#### [WHAT IS REQUIRED]
Leaving out all pictures, please print only the lines from the one containing "Model this scene" through the one containing "from mathutils import Vector, Matrix, Euler".

#### [PROVIDED INFORMATION]

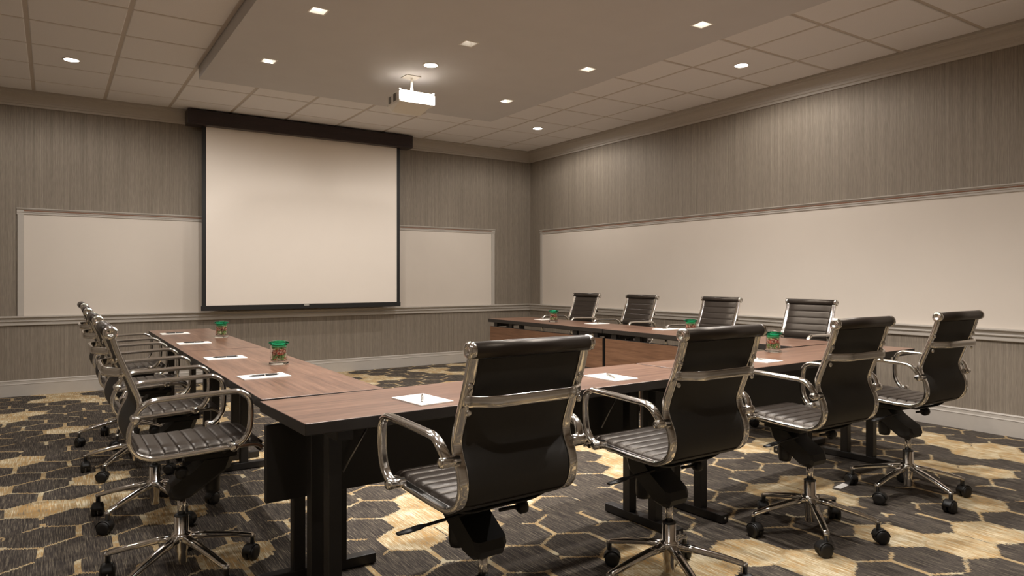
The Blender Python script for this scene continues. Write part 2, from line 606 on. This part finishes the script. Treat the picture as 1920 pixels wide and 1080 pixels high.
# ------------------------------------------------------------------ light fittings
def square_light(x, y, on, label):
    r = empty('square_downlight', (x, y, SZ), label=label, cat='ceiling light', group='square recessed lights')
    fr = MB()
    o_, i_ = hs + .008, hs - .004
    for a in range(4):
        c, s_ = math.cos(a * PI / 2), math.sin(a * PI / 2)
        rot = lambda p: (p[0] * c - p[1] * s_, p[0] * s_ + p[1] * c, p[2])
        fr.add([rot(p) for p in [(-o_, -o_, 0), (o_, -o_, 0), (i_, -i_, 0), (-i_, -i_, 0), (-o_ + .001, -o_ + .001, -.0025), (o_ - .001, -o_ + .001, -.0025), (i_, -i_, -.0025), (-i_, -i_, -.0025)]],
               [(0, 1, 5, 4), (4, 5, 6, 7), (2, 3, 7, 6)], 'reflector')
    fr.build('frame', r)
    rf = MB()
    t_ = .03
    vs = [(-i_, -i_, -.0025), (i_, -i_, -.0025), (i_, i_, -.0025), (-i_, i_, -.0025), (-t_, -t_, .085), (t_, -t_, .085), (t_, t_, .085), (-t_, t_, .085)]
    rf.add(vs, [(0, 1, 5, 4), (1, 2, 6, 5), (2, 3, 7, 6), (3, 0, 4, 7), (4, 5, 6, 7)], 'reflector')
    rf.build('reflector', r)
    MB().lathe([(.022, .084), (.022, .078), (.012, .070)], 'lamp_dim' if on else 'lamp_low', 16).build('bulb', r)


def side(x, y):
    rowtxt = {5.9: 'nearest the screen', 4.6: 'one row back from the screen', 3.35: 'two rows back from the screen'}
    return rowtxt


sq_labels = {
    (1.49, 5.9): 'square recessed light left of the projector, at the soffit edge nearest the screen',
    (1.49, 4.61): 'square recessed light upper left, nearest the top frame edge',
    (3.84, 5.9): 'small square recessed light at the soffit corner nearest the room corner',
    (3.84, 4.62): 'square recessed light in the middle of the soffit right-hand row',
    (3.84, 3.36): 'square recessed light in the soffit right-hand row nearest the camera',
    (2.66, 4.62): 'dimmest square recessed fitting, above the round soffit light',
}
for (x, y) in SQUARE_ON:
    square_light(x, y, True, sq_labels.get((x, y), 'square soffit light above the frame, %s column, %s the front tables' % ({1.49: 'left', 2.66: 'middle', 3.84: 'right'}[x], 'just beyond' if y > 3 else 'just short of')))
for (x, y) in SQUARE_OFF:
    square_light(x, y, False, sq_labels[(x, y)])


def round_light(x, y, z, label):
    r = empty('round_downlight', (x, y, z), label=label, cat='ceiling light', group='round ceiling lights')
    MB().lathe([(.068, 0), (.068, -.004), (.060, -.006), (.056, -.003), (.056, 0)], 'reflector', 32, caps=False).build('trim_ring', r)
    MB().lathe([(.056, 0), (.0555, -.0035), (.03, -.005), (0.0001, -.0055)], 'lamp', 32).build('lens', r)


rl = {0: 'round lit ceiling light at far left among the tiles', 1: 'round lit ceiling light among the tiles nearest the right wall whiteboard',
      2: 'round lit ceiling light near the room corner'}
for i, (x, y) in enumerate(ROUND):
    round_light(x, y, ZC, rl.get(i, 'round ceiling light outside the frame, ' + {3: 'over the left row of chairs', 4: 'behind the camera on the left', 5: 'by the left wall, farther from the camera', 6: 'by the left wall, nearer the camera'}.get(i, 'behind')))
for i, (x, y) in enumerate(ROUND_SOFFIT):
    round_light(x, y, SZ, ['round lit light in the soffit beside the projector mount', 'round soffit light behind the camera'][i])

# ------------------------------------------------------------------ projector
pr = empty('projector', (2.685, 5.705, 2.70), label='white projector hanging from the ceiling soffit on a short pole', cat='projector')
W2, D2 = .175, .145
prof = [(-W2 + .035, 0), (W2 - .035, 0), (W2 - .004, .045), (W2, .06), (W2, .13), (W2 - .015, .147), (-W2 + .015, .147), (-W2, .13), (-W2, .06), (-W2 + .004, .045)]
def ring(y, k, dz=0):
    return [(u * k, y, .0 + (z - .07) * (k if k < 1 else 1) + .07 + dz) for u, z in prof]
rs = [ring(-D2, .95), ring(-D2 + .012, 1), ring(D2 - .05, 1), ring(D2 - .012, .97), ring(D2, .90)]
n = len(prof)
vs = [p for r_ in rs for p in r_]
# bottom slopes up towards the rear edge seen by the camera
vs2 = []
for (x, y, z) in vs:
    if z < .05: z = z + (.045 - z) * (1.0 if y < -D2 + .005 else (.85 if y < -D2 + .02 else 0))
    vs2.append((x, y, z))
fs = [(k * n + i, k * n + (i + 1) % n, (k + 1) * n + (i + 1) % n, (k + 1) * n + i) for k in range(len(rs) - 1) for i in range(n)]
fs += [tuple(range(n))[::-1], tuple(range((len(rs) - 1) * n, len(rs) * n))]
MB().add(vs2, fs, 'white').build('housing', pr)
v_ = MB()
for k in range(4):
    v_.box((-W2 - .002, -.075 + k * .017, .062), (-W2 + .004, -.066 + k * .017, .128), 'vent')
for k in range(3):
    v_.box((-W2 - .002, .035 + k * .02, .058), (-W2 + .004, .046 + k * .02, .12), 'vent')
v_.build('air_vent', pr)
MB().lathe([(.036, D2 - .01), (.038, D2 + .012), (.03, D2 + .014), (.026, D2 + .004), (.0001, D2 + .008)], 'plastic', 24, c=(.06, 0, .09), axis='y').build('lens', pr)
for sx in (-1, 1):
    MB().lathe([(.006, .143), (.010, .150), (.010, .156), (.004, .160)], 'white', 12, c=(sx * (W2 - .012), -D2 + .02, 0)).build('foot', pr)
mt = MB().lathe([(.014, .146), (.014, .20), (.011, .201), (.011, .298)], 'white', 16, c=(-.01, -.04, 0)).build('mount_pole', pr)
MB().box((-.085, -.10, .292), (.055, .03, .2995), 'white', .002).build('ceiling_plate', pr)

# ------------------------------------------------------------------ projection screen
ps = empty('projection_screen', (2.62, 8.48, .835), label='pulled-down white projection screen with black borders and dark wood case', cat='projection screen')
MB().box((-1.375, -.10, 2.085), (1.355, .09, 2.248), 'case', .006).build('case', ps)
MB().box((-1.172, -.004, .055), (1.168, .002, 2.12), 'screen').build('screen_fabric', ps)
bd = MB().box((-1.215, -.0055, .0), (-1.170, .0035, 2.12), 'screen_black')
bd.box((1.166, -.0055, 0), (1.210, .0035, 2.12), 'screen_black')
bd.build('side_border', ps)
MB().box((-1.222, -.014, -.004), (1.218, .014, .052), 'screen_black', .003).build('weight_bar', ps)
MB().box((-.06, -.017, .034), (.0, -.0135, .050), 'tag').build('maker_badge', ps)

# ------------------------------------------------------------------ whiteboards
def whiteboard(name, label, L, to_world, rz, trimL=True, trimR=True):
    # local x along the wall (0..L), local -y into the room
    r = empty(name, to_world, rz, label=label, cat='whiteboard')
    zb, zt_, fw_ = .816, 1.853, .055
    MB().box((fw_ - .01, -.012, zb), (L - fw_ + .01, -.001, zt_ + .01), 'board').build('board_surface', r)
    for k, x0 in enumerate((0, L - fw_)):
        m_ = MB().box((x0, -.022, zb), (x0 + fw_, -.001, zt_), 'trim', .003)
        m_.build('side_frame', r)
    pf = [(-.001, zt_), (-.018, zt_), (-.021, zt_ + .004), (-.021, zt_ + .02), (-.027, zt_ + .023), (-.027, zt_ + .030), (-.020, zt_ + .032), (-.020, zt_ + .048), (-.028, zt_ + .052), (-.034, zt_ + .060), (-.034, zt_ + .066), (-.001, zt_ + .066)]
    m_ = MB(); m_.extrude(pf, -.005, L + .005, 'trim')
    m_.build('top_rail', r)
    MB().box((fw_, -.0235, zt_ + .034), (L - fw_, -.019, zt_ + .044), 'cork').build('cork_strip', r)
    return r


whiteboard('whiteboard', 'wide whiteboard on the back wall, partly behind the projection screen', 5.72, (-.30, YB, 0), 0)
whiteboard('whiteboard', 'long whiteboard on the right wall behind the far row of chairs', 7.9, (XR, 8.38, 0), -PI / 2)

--

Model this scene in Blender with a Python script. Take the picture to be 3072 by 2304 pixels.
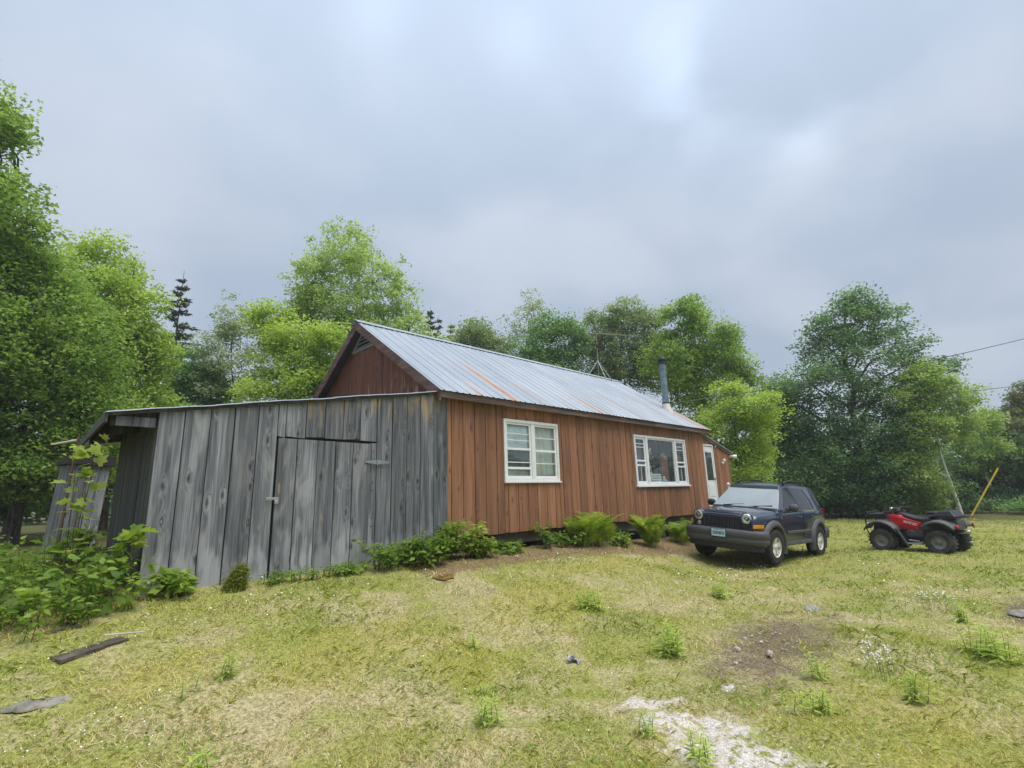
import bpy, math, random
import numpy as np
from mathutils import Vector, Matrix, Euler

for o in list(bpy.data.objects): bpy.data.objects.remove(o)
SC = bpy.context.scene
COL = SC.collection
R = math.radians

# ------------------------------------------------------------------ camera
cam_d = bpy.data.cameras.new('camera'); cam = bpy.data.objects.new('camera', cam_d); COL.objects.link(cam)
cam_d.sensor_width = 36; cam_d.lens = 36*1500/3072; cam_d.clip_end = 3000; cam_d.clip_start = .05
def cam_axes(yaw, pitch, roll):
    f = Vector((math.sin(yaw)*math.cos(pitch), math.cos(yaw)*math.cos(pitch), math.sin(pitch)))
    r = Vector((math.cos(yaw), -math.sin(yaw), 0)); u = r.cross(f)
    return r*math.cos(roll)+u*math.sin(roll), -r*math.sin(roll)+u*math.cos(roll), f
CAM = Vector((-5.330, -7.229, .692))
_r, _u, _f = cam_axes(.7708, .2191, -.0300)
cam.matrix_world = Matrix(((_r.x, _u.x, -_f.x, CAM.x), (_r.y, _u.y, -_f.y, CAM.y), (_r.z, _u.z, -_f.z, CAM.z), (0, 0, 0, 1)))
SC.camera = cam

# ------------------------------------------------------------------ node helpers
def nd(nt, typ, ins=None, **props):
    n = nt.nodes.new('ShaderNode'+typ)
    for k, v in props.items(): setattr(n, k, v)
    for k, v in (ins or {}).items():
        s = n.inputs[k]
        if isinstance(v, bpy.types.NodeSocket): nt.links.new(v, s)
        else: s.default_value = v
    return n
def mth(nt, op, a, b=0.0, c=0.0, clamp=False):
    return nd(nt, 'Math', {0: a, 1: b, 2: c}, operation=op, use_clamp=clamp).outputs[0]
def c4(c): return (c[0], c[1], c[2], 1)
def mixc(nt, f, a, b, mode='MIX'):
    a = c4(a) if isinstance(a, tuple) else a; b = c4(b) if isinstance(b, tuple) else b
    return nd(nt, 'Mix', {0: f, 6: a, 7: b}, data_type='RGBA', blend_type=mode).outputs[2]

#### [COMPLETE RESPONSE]
Model this scene in Blender with a Python script. Take the picture to be 3072 by 2304 pixels.
import bpy, math, random
import numpy as np
from mathutils import Vector, Matrix, Euler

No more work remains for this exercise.